This is the software posed to answer the serverfault questtion: https://serverfault.com/questions/183821/rm-on-a-directory-with-millions-of-files/328305#328305

Its a good showcase to using both BPF tracing facilities on Linux and the newer IO_Uring subsystem.

io_uring is a pretty revolutionary model on Linux for performing asyncronous work on Linux. It lets you batch various syscalls in a manner not possible before and attempts to make many of the system calls asyncronous. Many syscalls, particularly those pertaining to IO yield the CPU in the caller which may not be ideal if there exists other work that can be done immediately.

Purpose

This program mass-unlinks files to measure the performance of and answer the question fo IO performance for unlink in Linux. As a useful utility, its really limited.

Implementation

This uses IO_uring which is the interesting part of this program. There is a submission phase and consumption phase.

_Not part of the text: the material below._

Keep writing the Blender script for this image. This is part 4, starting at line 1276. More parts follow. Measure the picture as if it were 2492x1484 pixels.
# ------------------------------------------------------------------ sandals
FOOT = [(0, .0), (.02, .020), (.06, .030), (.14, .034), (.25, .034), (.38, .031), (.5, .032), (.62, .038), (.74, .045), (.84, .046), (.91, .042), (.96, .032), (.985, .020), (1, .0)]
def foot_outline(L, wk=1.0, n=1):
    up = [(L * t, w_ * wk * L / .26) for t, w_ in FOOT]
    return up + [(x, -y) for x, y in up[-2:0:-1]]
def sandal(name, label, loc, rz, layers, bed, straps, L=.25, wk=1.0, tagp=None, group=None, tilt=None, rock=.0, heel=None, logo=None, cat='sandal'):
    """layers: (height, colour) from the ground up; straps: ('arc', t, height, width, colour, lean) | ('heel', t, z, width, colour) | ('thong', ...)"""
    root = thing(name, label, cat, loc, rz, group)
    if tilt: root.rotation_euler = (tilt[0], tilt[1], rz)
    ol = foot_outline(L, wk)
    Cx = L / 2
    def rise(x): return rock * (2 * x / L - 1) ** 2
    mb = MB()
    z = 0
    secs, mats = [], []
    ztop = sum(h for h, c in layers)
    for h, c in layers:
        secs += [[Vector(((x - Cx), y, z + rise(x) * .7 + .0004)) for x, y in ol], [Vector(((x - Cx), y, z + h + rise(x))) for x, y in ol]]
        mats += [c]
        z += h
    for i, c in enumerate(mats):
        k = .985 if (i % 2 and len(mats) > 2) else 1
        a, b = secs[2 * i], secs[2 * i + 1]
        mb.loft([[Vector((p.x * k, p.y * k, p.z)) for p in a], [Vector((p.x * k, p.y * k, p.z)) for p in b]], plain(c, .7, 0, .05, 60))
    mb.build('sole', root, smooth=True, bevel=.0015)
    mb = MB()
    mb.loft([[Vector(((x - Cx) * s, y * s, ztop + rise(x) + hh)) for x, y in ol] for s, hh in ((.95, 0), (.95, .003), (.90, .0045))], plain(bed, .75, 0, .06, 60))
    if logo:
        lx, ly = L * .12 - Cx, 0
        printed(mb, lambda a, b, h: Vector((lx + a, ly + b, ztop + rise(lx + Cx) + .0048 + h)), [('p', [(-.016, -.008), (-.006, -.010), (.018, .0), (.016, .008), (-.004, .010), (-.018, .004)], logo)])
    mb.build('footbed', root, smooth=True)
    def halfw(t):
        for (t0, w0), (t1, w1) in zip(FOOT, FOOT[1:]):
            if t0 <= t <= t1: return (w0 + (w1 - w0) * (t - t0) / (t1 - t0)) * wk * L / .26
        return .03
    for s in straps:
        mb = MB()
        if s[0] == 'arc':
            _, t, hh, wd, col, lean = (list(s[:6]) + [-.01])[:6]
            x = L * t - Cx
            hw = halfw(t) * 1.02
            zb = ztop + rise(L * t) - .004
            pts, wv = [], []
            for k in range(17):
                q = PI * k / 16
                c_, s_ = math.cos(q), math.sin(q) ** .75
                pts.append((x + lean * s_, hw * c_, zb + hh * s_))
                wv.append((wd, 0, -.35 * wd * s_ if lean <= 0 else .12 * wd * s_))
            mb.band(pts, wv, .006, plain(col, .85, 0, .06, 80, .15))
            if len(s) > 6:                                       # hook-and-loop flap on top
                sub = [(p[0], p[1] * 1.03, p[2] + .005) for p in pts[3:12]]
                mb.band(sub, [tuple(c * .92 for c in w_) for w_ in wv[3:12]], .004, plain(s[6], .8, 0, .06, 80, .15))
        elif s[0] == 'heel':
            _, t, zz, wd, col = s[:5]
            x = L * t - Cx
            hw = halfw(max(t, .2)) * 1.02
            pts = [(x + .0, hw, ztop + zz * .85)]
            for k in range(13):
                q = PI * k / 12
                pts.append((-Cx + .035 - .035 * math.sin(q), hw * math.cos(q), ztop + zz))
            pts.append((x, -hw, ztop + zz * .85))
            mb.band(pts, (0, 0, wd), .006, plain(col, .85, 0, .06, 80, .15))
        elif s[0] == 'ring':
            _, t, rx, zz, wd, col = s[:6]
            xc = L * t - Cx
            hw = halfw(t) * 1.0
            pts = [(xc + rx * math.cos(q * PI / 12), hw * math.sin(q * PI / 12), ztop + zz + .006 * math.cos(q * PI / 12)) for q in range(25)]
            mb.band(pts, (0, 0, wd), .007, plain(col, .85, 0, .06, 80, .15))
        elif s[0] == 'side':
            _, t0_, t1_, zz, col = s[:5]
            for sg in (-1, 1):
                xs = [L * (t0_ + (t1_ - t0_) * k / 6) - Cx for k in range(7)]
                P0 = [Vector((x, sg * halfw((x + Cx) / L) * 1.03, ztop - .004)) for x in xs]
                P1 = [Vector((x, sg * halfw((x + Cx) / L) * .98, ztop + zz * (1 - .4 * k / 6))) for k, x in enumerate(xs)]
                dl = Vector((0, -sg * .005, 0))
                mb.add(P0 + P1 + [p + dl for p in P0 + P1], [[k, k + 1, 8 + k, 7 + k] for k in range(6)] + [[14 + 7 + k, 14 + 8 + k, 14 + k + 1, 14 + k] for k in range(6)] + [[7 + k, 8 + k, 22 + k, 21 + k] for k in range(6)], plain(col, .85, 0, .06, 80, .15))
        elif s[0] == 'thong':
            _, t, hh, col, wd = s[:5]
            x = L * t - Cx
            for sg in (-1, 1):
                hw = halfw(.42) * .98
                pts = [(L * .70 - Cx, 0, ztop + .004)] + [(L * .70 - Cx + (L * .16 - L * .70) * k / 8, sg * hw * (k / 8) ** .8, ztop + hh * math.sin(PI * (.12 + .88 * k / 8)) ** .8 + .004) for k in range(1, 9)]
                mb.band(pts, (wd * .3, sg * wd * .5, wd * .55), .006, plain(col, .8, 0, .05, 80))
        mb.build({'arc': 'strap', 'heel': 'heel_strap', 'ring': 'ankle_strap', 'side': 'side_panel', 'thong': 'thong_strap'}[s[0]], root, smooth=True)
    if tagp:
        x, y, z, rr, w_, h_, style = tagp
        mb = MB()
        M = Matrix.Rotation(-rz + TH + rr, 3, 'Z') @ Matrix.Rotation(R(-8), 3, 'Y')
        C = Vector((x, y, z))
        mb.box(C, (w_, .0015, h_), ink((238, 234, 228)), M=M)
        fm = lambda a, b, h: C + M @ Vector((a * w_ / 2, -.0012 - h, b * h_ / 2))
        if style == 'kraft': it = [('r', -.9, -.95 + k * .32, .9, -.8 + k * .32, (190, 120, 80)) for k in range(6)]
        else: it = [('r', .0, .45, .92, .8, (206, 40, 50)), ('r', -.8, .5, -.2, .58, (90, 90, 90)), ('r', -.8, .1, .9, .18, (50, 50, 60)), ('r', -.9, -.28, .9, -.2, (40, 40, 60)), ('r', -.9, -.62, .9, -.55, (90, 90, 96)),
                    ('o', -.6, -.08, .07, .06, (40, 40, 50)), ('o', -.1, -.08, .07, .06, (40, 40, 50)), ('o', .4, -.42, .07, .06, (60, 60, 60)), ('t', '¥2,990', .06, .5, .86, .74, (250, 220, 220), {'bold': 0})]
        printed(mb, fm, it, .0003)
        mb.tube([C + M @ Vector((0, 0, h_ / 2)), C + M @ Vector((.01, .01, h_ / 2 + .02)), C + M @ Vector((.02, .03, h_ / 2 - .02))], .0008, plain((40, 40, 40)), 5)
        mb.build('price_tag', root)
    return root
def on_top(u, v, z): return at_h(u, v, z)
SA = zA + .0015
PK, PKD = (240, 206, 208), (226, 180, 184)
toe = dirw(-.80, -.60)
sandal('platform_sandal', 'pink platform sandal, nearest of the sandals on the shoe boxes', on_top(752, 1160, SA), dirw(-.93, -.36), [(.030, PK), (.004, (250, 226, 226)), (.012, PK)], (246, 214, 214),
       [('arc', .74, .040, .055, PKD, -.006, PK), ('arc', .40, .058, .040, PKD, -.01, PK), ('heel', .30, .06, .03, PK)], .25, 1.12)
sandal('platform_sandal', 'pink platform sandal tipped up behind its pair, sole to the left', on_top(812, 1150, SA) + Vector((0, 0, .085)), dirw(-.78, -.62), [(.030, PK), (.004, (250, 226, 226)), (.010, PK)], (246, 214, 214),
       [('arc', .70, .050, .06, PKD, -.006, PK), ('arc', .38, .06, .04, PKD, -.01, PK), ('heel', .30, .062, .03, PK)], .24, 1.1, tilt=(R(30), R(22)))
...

Entries are read from the readdir() call and submitted to the ring until the ring is full. The consumption phase processes the results, ultimately until there are no more directory entries left to consume.

Traditionally, one would have to use a niave loop to perform this task, when in a singular thread. while (1) unlink(...); Whilst its possible to emulate this behaviour using pthreads (spawn a thread and a conditional, wait for a pthread_cond_signal or use a work queue) this particular implementation allows for internal kernel optimizations. Also -- submitting system calls itself is a yield point on Linux and you can cause your program to preempt.

IO_uring actually offers a completely unpremptible mechanisms by which a internal kernel thread will scan the ring buffer continually, so you never have to yeild using the syscall io_uring_enter. Very fancy!